There has been a significant increase in investment managers’ willingness to support corporate management’s recommendations at the ballot box, according to a recent survey by the Shareholder Association for Research and Education (SHARE).

The survey findings, released Thursday, sit awkwardly with continued revelations about lax corporate oversight and its ramifications for the global economy, SHARE says.

“In Canada, we knew there were serious problems with a negative impact on investment returns before the proxies were voted in 2008,” says SHARE’s director of law and policy, Laura O’Neill. “ABCP investments had soured and huge write-downs were being taken by companies in the financial sector. The response from private sector pension fund money managers appears to have been to require less of companies on governance.”

Every year, SHARE asks investment managers with Canadian pension fund clients about their voting decisions on a number of key issues that proved contentious in the most recent proxy season.

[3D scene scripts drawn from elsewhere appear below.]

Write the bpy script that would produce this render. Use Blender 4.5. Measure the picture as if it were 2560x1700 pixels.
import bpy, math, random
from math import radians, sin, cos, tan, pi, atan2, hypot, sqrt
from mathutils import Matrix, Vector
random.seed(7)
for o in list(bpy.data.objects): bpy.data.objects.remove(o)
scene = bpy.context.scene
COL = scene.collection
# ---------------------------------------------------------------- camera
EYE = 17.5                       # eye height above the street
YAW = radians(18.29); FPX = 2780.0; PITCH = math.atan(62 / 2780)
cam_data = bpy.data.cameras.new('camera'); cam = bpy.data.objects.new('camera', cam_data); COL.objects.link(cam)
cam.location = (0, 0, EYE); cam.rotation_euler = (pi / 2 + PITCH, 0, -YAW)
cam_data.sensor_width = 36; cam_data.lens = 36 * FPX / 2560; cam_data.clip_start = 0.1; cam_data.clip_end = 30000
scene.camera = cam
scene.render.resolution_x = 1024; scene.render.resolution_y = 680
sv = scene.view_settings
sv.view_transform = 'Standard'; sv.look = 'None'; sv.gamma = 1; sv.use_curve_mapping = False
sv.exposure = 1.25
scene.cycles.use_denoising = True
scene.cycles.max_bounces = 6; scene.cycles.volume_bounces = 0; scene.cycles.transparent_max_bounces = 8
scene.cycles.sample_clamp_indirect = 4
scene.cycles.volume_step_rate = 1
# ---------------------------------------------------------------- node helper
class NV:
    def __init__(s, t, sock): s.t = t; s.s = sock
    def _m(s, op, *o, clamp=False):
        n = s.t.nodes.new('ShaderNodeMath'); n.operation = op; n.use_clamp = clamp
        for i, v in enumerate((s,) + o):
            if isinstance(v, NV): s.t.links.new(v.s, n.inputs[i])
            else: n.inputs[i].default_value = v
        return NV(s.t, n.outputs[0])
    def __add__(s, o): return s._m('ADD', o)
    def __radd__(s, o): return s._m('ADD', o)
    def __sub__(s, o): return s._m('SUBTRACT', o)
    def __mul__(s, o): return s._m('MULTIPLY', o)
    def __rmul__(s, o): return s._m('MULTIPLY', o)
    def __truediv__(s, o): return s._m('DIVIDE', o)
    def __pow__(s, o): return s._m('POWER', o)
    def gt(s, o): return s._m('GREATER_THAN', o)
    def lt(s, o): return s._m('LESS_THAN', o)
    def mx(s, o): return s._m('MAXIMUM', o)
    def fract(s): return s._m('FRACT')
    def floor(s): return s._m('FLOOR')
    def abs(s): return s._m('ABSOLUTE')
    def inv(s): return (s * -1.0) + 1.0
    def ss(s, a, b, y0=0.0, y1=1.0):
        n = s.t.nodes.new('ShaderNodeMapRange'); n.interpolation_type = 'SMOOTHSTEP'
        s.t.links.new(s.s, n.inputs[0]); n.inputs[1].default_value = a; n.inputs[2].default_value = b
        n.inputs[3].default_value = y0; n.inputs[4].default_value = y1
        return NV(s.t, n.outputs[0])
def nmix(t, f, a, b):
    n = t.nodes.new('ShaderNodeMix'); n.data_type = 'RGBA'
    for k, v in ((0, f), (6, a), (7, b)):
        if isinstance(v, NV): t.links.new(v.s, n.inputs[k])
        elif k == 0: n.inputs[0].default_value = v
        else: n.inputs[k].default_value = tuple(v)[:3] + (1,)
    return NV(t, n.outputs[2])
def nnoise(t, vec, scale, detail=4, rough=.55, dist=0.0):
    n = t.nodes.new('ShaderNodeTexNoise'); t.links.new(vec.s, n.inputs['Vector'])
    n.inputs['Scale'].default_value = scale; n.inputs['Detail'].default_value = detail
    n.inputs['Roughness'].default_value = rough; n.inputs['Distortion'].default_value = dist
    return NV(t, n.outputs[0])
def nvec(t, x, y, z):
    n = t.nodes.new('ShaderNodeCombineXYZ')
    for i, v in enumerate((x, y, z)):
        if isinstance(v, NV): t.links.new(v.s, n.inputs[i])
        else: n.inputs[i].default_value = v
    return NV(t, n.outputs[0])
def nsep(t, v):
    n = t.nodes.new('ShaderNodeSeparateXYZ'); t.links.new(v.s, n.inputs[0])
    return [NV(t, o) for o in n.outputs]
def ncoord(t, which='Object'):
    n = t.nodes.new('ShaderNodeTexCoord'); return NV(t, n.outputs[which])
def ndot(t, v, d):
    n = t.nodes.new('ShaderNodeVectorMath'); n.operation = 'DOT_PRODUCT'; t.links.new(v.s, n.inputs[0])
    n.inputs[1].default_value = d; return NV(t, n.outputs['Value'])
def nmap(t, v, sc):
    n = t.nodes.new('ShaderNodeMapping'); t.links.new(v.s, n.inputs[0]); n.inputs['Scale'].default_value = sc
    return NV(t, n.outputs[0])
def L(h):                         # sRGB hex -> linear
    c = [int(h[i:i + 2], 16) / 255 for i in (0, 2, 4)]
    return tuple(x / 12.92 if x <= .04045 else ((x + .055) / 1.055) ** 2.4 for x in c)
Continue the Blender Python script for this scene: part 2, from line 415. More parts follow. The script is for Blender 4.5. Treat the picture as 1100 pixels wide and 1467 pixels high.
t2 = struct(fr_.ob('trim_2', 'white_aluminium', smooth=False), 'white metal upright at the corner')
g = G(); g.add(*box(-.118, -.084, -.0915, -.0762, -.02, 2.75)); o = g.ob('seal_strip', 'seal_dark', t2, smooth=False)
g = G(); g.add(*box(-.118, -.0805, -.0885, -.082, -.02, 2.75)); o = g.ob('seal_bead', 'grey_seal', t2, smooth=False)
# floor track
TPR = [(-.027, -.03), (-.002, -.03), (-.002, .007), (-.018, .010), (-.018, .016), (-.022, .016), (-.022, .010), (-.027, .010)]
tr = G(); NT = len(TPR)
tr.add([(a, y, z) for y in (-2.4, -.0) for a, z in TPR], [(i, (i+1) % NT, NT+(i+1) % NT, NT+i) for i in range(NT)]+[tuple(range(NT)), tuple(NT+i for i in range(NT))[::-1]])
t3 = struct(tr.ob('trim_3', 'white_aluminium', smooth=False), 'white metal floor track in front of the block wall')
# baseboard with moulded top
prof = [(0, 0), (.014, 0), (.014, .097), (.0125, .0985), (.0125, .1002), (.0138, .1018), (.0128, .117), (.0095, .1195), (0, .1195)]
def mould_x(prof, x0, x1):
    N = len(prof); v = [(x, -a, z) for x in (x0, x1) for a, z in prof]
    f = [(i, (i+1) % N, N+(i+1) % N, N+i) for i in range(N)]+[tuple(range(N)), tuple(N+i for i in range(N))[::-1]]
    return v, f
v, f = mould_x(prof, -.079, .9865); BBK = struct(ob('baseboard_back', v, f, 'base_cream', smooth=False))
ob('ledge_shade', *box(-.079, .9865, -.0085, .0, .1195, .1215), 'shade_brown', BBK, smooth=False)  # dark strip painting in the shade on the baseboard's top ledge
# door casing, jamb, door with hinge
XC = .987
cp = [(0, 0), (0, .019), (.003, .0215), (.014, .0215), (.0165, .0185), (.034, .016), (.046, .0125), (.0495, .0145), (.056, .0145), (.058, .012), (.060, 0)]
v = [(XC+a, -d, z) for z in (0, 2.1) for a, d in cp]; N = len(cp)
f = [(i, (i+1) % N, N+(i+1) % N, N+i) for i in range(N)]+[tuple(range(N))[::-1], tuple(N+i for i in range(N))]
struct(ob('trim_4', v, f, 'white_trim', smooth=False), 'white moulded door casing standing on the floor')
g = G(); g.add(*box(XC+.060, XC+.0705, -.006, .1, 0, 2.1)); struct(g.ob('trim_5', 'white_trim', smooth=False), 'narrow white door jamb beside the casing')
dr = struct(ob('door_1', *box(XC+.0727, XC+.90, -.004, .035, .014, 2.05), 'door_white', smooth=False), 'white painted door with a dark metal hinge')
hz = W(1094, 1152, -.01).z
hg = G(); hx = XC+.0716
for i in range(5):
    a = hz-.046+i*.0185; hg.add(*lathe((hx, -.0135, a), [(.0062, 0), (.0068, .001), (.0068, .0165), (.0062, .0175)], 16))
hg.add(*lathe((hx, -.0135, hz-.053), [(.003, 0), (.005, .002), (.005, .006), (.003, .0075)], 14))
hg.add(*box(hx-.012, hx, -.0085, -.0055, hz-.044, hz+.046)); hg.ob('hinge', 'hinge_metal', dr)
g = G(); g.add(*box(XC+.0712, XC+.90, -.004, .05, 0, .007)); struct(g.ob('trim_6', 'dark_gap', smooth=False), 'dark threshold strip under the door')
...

For 2008, thirty-two firms representing $453 billion in pension assets participated in the voluntary survey. They were polled on 37 votes that appeared on the proxy ballots of Canadian corporations.

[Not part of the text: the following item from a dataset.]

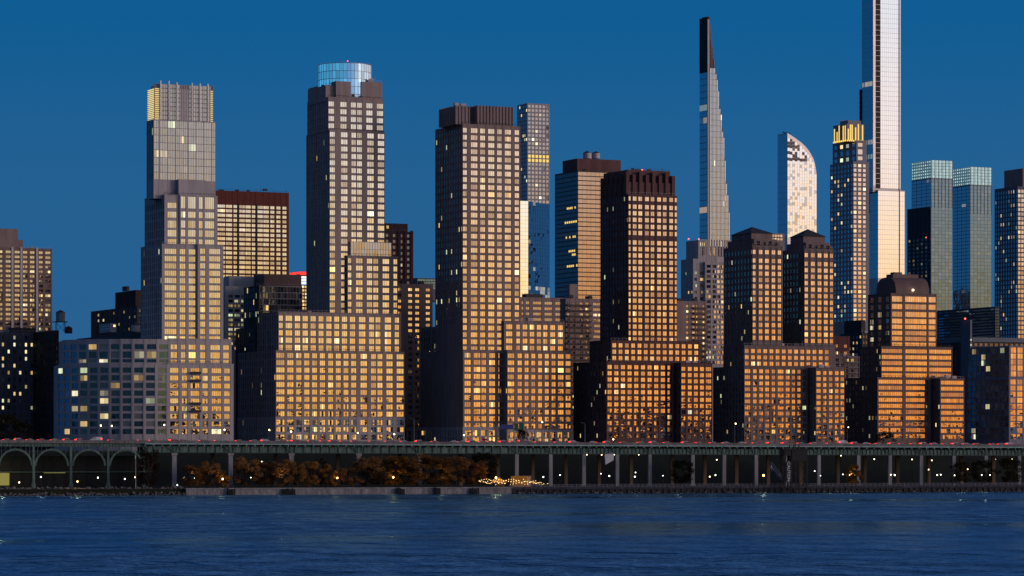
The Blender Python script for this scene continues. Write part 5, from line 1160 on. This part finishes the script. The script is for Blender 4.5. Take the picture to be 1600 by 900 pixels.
def make_tree(h, w, leaf, n=4200, bare=False, seed=1, lo=.13):
    r_ = random.Random(seed); root = empty('tree', (0, 0, 0), 0, 'x', 'tree', None)
    m = MB(); m.tube((0, 0, -.2), (0, 0, h * .35), .26, .18, n=7); limbs = []
    for i in range(9):
        a = i * 2.4 + r_.random(); z0 = h * r_.uniform(.22, .4); e = (math.cos(a) * w * r_.uniform(.4, .8), math.sin(a) * w * r_.uniform(.4, .8), h * r_.uniform(.5, .85))
        m.tube((0, 0, z0), e, .11, .03, n=5); limbs.append(e)
        for q in range(3): e2 = (e[0] * r_.uniform(.5, 1.2), e[1] * r_.uniform(.5, 1.2), min(h * .97, e[2] + r_.uniform(0, h * .15))); m.tube(tuple(.5 * x for x in (e[0], e[1], e[2] + z0)), e2, .045, .012, n=4)
    m.tube((0, 0, h * .35), (0, 0, h * .9), .18, .04, n=6); m.build('trunk', M['bark'], root)
    cl = []
    for i in range(34):
        z = r_.uniform(lo, .97); rad = w * math.sqrt(max(.05, 1 - ((z - .52) / .5) ** 2)) * r_.uniform(.45, .9); a = r_.uniform(0, 6.283)
        cl.append((math.cos(a) * rad, math.sin(a) * rad, z * h, r_.uniform(.16, .34) * w))
    m = MB()
    for i in range(n):
        c_ = cl[r_.randrange(len(cl))]; th, ph = r_.uniform(0, 6.283), math.acos(r_.uniform(-1, 1)); rr_ = c_[3] * r_.uniform(.5, 1.05) 
        p = Vector((c_[0] + rr_ * math.sin(ph) * math.cos(th), c_[1] + rr_ * math.sin(ph) * math.sin(th), c_[2] + rr_ * .85 * math.cos(ph)))
        a = Vector((r_.gauss(0, 1), r_.gauss(0, 1), r_.gauss(0, 1))).normalized(); b_ = a.orthogonal().normalized(); s1 = r_.uniform(.16, .36)
        m.poly([p + a * s1, p + b_ * s1 * .7, p - a * s1, p - b_ * s1 * .7])
    m.build('crown', LM[leaf], root); return root
P1 = make_tree(11.5, 4.6, 'russet', seed=3); P2 = make_tree(12.5, 5.0, 'russet', seed=5); P3 = make_tree(11, 4.4, 'amber', seed=9)
PD = make_tree(13, 5.6, 'dim', n=3200, seed=12); PMr = make_tree(15, 5, 'maroon', n=2600, seed=15)
rus = [(300, 727, P1, 1), (328, 722, P2, 1), (347, 733, P3, .8), (384, 716, P2, 1.05), (413, 721, P1, 1), (441, 719, P2, 1.0), (464, 723, P2, .9), (486, 721, P1, 1.0), (516, 727, P3, .8), (546, 731, P1, .95), (574, 716, P2, 1.1), (599, 712, P1, 1.1), (627, 715, P3, 1.1), (652, 711, P2, 1.1), (684, 713, P1, 1.1), (712, 714, P2, 1.05), (738, 719, P1, 1.0)]
seen = set()
def place(proto, px, d, ytop, label, group, zb=3.0, fw=1.0, rzz=None):
    s_ = s_at(px, d); k = dep(s_, d) / F; H = (CZ + (HY - ytop) * k - zb); 
    h0 = {P1: 11.5, P2: 12.5, P3: 11, PD: 13, PMr: 15}[proto]; sc_ = H / h0; loc = sp(s_, d, zb); rz = rnd.uniform(0, 6.28) if rzz is None else rzz
    o = proto if proto not in seen else dup(proto, loc, rz); seen.add(proto)
    o.location = loc; o.rotation_euler = (0, 0, rz); o.scale = (sc_ * fw, sc_ * fw, sc_); o['label'] = label; o['group'] = group
    if group is None: del o['group']
    return o
for i, (px, yt, pr_, fw) in enumerate(rus):
    place(pr_, px, 12 + rnd.uniform(-2, 3), yt + rnd.uniform(-1, 1), f"{'yellowing' if pr_ is P3 else 'russet'} rounded autumn tree behind the seawall, {ORD[i]} along from the arches", 'autumn trees along the seawall', fw=fw * (1.5 if px > 540 else 1.3))
place(P3, 1334, 8, 727, 'amber autumn tree alone beneath the viaduct beside park lamps', 'autumn trees under the viaduct', fw=1.15)
place(PMr, 232, 14, 700, 'tall maroon tree at the end of the arches by the flagpole', 'dark trees under the viaduct', fw=.95)
place(PMr, 500, 22, 716, 'dim maroon tree in a gap of the russet row before a brown column', 'dark trees under the viaduct', fw=.8)
for px, yt, fw, zb, d, lb in ((1065, 720, 1.2, 3, 22, 'dark bushy tree between columns below the dark red tower'), (1500, 722, 1.25, 3, 24, 'dark spreading tree under the viaduct below the vaulted office wing'), (1535, 720, 1.25, 3, 26, 'dark spreading tree under the viaduct below the glass low-rise flank'), (1580, 716, 1.3, 3, 22, 'dark spreading tree under the viaduct at the frame edge'),
                              (755, 708, 1.0, 3, 26, 'dark tree behind the last russet tree by the cafe'), (455, 722, .8, 3, 26, 'dark slim tree behind the russet row'),
                              (14, 648, 1.0, 19, 112, 'large dark tree above the viaduct before the dim grey block'), (34, 660, .9, 19, 110, 'smaller dark tree above the viaduct touching the large dark one'), (817, 671, .8, 19, 108, 'small dark street tree above the viaduct under the green road signs'), (1384, 676, 1.3, 19, 104, 'low dark shrub-like tree above the viaduct before the vaulted office')):
    place(PD, px, d, yt, lb, 'dark trees around the viaduct', zb=zb, fw=fw)

# ------------------------------------------------------------------ sky, afterglow, sun
w = bpy.data.worlds.new('World'); sc.world = w; w.use_nodes = True
nt = w.node_tree; N, L = nt.nodes, nt.links; N.clear()
GAZ = math.radians(66)                            # bearing of the afterglow: behind the viewer, towards +X
def math_(op, a, b_=None, c_=None):
    n = N.new('ShaderNodeMath'); n.operation = op
    for i, x in enumerate((a, b_, c_)):
        if x is None: continue
        if isinstance(x, (int, float)): n.inputs[i].default_value = x
        else: L.new(x, n.inputs[i])
    return n.outputs[0]
tc = N.new('ShaderNodeTexCoord'); sep = N.new('ShaderNodeSeparateXYZ'); L.new(tc.outputs['Generated'], sep.inputs[0])
x_, y_, z_ = sep.outputs
el = math_('MULTIPLY', math_('ARCSINE', math_('MAXIMUM', math_('MINIMUM', z_, 1.0), -1.0)), 180 / math.pi)
el = math_('MAXIMUM', el, 0.0)
hl = math_('MAXIMUM', math_('SQRT', math_('ADD', math_('MULTIPLY', x_, x_), math_('MULTIPLY', y_, y_))), 1e-4)
dt = math_('DIVIDE', math_('ADD', math_('MULTIPLY', x_, math.sin(GAZ)), math_('MULTIPLY', y_, -math.cos(GAZ))), hl)
az = math_('MULTIPLY', math_('ARCCOSINE', math_('MAXIMUM', math_('MINIMUM', dt, 1.0), -1.0)), 180 / math.pi)
def ramp(stops, top_):
    n = N.new('ShaderNodeValToRGB'); e = n.color_ramp.elements; n.color_ramp.interpolation = 'EASE'
    while len(e) < len(stops): e.new(.5)
    for k, (p, c_) in enumerate(stops): e[k].position = p / top_; e[k].color = (*c_, 1)
    L.new(math_('DIVIDE', el, top_), n.inputs[0]); return n.outputs[0]
blue = ramp([(0, (.026, .118, .275)), (4, (.017, .116, .285)), (8, (.003, .106, .290)), (25, (.035, .08, .215)), (60, (.065, .08, .15))], 60)
orange = ramp([(0, (1.36, .47, .078)), (1, (1.40, .55, .115)), (2, (1.42, .67, .21)), (3.3, (1.44, .88, .54)), (5.5, (1.22, .93, .86)), (8, (1.06, .93, .96)), (12, (.66, .62, .70)), (20, (.32, .33, .42)), (40, (.08, .10, .15))], 40)
pale = ramp([(0, (1.85, .92, .17)), (1, (1.92, 1.02, .25)), (2.5, (1.80, 1.22, .50)), (5, (1.55, 1.40, 1.20)), (8, (1.15, 1.12, 1.10)), (12, (.66, .66, .72)), (20, (.32, .34, .43)), (40, (.08, .10, .15))], 40)
teal = ramp([(0, (.030, .060, .070)), (4, (.028, .062, .082)), (12, (.015, .075, .16)), (30, (.008, .07, .22)), (60, (.010, .05, .18))], 60)
def vmul(c_, f):
    n = N.new('ShaderNodeVectorMath'); n.operation = 'SCALE'; L.new(c_, n.inputs[0])
    if isinstance(f, (int, float)): n.inputs['Scale'].default_value = f
    else: L.new(f, n.inputs['Scale'])
    return n.outputs[0]
def vadd(a, b_):
    n = N.new('ShaderNodeVectorMath'); n.operation = 'ADD'; L.new(a, n.inputs[0]); L.new(b_, n.inputs[1]); return n.outputs[0]
sky = N.new('ShaderNodeTexSky'); sky.sky_type = 'NISHITA'; sky.sun_disc = False
SUN_AZ, SUN_EL = 78.0, 6.0
sky.sun_elevation = math.radians(-2.0); sky.sun_rotation = math.radians(180 - SUN_AZ)
def vmix(f, a, b_):
    n = N.new('ShaderNodeMix'); n.data_type = 'RGBA'; L.new(f, n.inputs[0]); L.new(a, n.inputs[6]); L.new(b_, n.inputs[7]); return n.outputs[2]
q4 = math_('POWER', math_('DIVIDE', az, 28.0), 4.0); mask = math_('EXPONENT', math_('MULTIPLY', q4, -1.0))
mr = N.new('ShaderNodeMapRange'); mr.interpolation_type = 'SMOOTHSTEP'; mr.inputs[1].default_value = 10; mr.inputs[2].default_value = 22; L.new(az, mr.inputs[0])
purple = ramp([(0, (0, 0, 0)), (9, (0, 0, 0)), (16, (.25, .21, .27)), (32, (.20, .19, .27)), (55, (.04, .04, .06)), (70, (0, 0, 0))], 70)
dt2 = math_('DIVIDE', math_('ADD', math_('MULTIPLY', x_, math.sin(math.radians(42))), math_('MULTIPLY', y_, -math.cos(math.radians(42)))), hl)
az2 = math_('DIVIDE', math_('MULTIPLY', math_('ARCCOSINE', math_('MAXIMUM', math_('MINIMUM', dt2, 1.0), -1.0)), 180 / math.pi), 70.0)
dusk = vmul(purple, math_('EXPONENT', math_('MULTIPLY', math_('MULTIPLY', az2, az2), -1.0)))
west = N.new('ShaderNodeMapRange'); west.interpolation_type = 'SMOOTHSTEP'; west.inputs[1].default_value = .2; west.inputs[2].default_value = -.5; L.new(y_, west.inputs[0])
tot = vadd(vmix(mask, vmix(west.outputs[0], blue, teal), vmix(mr.outputs[0], orange, pale)), vadd(dusk, vmul(sky.outputs[0], .010)))
bg = N.new('ShaderNodeBackground'); L.new(tot, bg.inputs[0]); bg.inputs[1].default_value = 1.0
out = N.new('ShaderNodeOutputWorld'); L.new(bg.outputs[0], out.inputs[0])
sd = bpy.data.lights.new('sun', 'SUN'); sd.energy = 1.25; sd.angle = math.radians(16); sd.color = (1, .76, .66)
so = bpy.data.objects.new('sun', sd); col.objects.link(so)
sdir = Vector((math.sin(math.radians(SUN_AZ)) * math.cos(math.radians(SUN_EL)), -math.cos(math.radians(SUN_AZ)) * math.cos(math.radians(SUN_EL)), math.sin(math.radians(SUN_EL))))
so.rotation_euler = sdir.to_track_quat('Z', 'Y').to_euler()

sc.view_settings.view_transform = 'Standard'; sc.view_settings.look = 'None'; sc.view_settings.exposure = 0; sc.view_settings.gamma = 1
sc.cycles.max_bounces = 6; sc.cycles.diffuse_bounces = 2; sc.cycles.glossy_bounces = 3; sc.cycles.transmission_bounces = 2
sc.cycles.sample_clamp_indirect = 4; sc.cycles.use_denoising = True
sc.render.film_transparent = False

The investment managers averaged a score of 29% votes cast in accordance with SHARE’s responsible investment proxy-voting guidelines. This stands in sharp contrast to the lowest average recorded by SHARE in past surveys (44%).

“Last proxy season, a handful of surveyed voters maintained their vigilance on key issues. But others missed many opportunities to send a clear message to management when they voted for proposals that were not in shareholders’ best interests,” explains Peter Chapman, executive director of SHARE. “Similarly, firms were more reluctant than in previous years to support shareholder proposals that sought better corporate performance on environmental, social and governance matters.”

SHARE says the survey questions and responses do not allow it to examine the rationale behind the managers’ votes, so it is not possible to explain precisely why a retrenchment occurred in 2008. However, SHARE encourages pension fund trustees to sit down with the firm that votes their funds’ proxies and find out.

One encouraging trend from this year’s survey was an increase in the number of pension plans giving their proxy-voting agents (investment managers or proxy-voting service) direction on how their proxies should be voted. Less than two-thirds (63%) of survey respondents indicated that they exercised discretion for voting over the accounts of most of their pension clients. In 2006 and 2007, discretion was exercised by 77% and 71% of firms respectively.

SHARE says it is positive to note that fewer pension funds left their proxy-voting decisions to investment advisers, particularly in a year when those managers voted in-line with management much more often on key issues.